The next action is to demonstrate how technical we really are. At Tech Leading Ladies, we run a career growth program where participants get to baseline their skills against an industry benchmark to see where their strengths are and where their gaps are, against technical work and glue work.
During the course of this program, one of our participants was given the “not technical enough” feedback by her boss. She asked him to explain what “not technical enough” meant and he couldn’t articulate it. It’s just a vibe, you “just know”. Our participants took the Skills Report that we had compiled to her boss and, using the underlying career growth framework as a frame of reference, was able to have a better career conversation. Digging into what “not technical enough” meant for him, it turns out she was in this not-technical-enough bucket as she did not know what all the letters meant in the acronym SOLID. (Seriously, besides ‘Single responsibility’, nobody cares, dude!)
Our male peers hold onto the idea that these concepts are important because it validates how technical they feel they are.
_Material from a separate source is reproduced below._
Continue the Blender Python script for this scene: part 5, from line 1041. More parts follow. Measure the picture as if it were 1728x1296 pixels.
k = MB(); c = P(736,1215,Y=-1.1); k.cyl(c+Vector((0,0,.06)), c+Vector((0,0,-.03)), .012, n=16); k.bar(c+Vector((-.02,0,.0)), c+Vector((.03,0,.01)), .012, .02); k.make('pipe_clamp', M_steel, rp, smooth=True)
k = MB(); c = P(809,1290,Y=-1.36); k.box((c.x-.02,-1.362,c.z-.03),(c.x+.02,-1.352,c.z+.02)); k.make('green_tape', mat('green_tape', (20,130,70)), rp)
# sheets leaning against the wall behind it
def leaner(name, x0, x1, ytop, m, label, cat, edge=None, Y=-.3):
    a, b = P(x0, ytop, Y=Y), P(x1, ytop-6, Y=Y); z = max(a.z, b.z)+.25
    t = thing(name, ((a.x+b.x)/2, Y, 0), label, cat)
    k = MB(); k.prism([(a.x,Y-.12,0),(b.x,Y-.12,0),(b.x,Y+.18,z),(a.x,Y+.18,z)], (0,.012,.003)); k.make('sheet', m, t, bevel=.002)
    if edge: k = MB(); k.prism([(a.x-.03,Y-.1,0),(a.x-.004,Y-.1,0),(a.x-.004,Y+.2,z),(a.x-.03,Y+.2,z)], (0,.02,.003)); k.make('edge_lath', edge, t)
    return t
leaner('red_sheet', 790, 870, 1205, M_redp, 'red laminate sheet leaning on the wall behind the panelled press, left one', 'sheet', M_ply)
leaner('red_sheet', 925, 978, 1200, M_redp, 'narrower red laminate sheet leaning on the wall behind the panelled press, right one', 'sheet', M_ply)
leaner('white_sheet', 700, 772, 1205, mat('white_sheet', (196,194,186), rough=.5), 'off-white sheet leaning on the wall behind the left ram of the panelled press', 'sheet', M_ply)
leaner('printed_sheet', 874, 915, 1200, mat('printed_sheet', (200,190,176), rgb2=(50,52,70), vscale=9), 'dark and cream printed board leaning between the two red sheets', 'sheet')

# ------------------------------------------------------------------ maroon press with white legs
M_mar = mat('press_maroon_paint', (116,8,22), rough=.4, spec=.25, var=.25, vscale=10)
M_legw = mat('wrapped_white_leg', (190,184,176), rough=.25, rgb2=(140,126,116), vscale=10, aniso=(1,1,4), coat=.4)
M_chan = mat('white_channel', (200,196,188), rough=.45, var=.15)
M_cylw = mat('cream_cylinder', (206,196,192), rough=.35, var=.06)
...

It’s less about you being not technical enough and more about their fear of not being relevant.
So next time you hear the feedback that you’re “not technical enough”, dig in and find out why. What assumptions lie behind the assertion. What sense of “technical” are you violating for them?
Step 3: Fill the perceived gap – very visibly
Once you uncover their true concerns you simply have to work to fill the gap. Do so visibly, checking in with them often, letting them know your progress and asking them for opportunities to fill that gap.
If the goalposts keep moving, and you do all this and next review time you have done all this but he still doesn’t see you as technical, it’s a him problem, not a you problem. You could stay in that job and bang your head against a wall for the next few years, or you can find an employer who will appreciate the value you bring.
You already are technical enough 💜
I’d like your one take away from this to be that you already are technical enough. The notion of being “technical enough” should be seen for what it often is: a gatekeeping mechanism akin to the outdated concept of “merit” which was historically used to exclude women from certain roles and opportunities.
There will always be an excuse for why you don’t quite meet the grade – even when your performance is actually exceeding it. It’s up to you to manage your own career. Find your Women in Tech tribe and start putting objective measurements behind your performance. Hopefully, it can help you overcome the systemic bias holding back women in our industry.